4 Workmanship of Datta as portrayed by R.K. Laxman offers sarcasm, and provides us with a hint where we can relate to Datta in our day-to-day lives; unfurling of dhoti in search of a lost object is a classic example. Description of various photo frames, of Gods, sages, hockey players, all waiting for Datta’s attention is yet another that cuts ice with commoners. His workaholic mind costs him peace of mind as his customer is hell bent on getting a resplendent oval cut mount frame imported from Germany for seventeen rupees.

5 Attitude of the customer as portrayed by R.K. Laxman offers us fun, especially his behaviour to sound like an affluent man. His redundant slip of tongue as seen from his explicit use of language bordering show off takes Datta by surprise, but he silently goes on doing his work. Visibly upset with Datta for not giving him attention, he tries to cut loose by suspecting The Modern Frameworks’ quality. As Datta decides to unleash the variety of materials and types of frames, he gets baffled at the variety and quality of Datta’s shop. He tries to hide his ignorance by repeatedly uttering the superlative ‘’I want the best’’ without deciding on the material and type of frame. Datta then comes to rescue by laying a trap to the confused customer with the most accepted adjective to Indian middle class ‘’imported’’!

6 The story turns when the customer surprises Datta with a visit to check whether the frame work has been finished. Not knowing how to respond, Datta keeps himself silent and decides to proceed with the order the following day.

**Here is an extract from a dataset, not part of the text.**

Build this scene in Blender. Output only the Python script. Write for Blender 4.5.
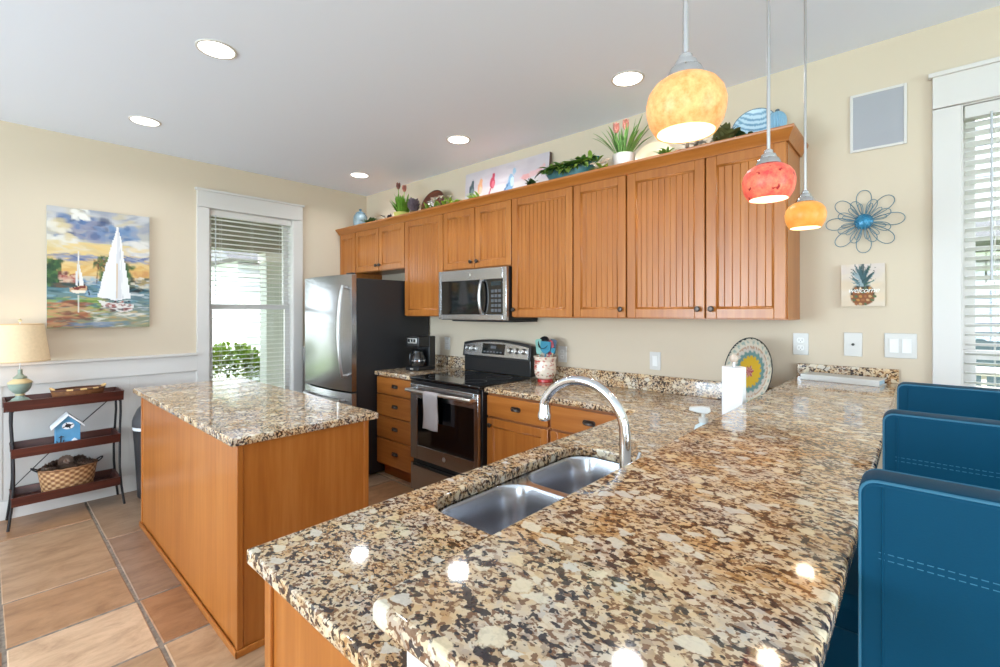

As usual, he manages to miss his pencil stub and shakes his dhoti apparently misled by false shapes that he mistook for pencil. His usual ultimate operation shakes white enamel paint which lands straight on the face of photograph. Datta unintentionally tries to rub it off only to make the turban on old man’s face a complete mess. R.K. Laxman uses adjective ‘’mutilated’’ as if to mean Datta is on a mission to attack the ‘’sacred’’ photograph brought by the customer!

7 Not knowing how to rescue himself and his shop, Datta offers prayers to seemingly helpful Gods on the walls, who are already awaiting Datta’s timely intervention with respect to their positions on walls.

8 After a series of thoughts of nightmarish consequences, Datta takes the risk no photo frame maker ever took in a bid to mitigate damage. He finds a near-suitable photograph as a substitute, lying as food to cockroaches and silver fish in a box containing a pile of unused photographs. He completes the work well on time to make the frame look like the old man’s, but he is unclear of customer’s judgement of the inadvertent error.

9 The customer reaches Datta’s shop in anticipation of his selected photo frame. Predictably, he doesn’t know of Datta’s manipulation. Datta takes maximum time to reveal the glittering frame work. The customer initially seems visibly pleased at the work of Datta, but as he takes his time analysing the frame work he realizes the shape he liked has been replaced with a square. The customer is so foolish that he doesn’t recognize the photo itself has been substituted.

10 Thus, R.K. Laxman leaves no stone unturned in his pursuit of delivering maximum fun with glittering vocabulary in THE GOLD FRAME. At one end, the author stresses on the need for cultivating common sense while showing respect towards elders. At the other end, the author stresses on the need for taking calculated risks when everything seems to be falling apart.